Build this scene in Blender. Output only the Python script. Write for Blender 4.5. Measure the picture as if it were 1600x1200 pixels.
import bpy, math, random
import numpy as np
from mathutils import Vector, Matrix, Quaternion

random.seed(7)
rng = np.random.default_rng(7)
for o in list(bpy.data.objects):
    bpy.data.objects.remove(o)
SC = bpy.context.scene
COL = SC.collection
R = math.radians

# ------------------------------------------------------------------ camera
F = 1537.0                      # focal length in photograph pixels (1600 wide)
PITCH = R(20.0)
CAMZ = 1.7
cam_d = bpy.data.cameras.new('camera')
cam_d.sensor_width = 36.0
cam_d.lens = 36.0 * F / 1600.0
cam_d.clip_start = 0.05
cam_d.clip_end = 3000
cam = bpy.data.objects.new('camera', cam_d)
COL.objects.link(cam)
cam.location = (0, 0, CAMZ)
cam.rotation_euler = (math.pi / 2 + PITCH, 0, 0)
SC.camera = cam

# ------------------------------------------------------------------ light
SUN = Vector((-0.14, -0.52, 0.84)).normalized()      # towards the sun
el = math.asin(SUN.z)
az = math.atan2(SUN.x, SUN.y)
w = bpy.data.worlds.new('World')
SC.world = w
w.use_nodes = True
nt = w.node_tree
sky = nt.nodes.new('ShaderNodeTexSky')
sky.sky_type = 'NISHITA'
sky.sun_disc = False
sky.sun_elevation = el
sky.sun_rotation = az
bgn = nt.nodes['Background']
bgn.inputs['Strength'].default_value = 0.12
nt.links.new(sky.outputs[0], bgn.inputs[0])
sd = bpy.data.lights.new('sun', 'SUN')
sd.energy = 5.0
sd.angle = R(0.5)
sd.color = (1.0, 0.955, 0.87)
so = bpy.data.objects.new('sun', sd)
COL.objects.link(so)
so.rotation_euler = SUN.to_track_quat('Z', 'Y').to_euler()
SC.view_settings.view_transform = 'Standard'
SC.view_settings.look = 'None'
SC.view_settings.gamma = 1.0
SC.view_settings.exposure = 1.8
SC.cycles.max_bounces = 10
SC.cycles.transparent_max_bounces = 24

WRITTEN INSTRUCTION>
From the first line of the listing above to the line with "SC.camera = cam", please transcribe each line exactly, both ends included, and nothing beyond that.

WRITTEN RESPONSE>
Build this scene in Blender. Output only the Python script. Write for Blender 4.5. Measure the picture as if it were 1600x1200 pixels.
import bpy, math, random
import numpy as np
from mathutils import Vector, Matrix, Quaternion

random.seed(7)
rng = np.random.default_rng(7)
for o in list(bpy.data.objects):
    bpy.data.objects.remove(o)
SC = bpy.context.scene
COL = SC.collection
R = math.radians

# ------------------------------------------------------------------ camera
F = 1537.0                      # focal length in photograph pixels (1600 wide)
PITCH = R(20.0)
CAMZ = 1.7
cam_d = bpy.data.cameras.new('camera')
cam_d.sensor_width = 36.0
cam_d.lens = 36.0 * F / 1600.0
cam_d.clip_start = 0.05
cam_d.clip_end = 3000
cam = bpy.data.objects.new('camera', cam_d)
COL.objects.link(cam)
cam.location = (0, 0, CAMZ)
cam.rotation_euler = (math.pi / 2 + PITCH, 0, 0)
SC.camera = cam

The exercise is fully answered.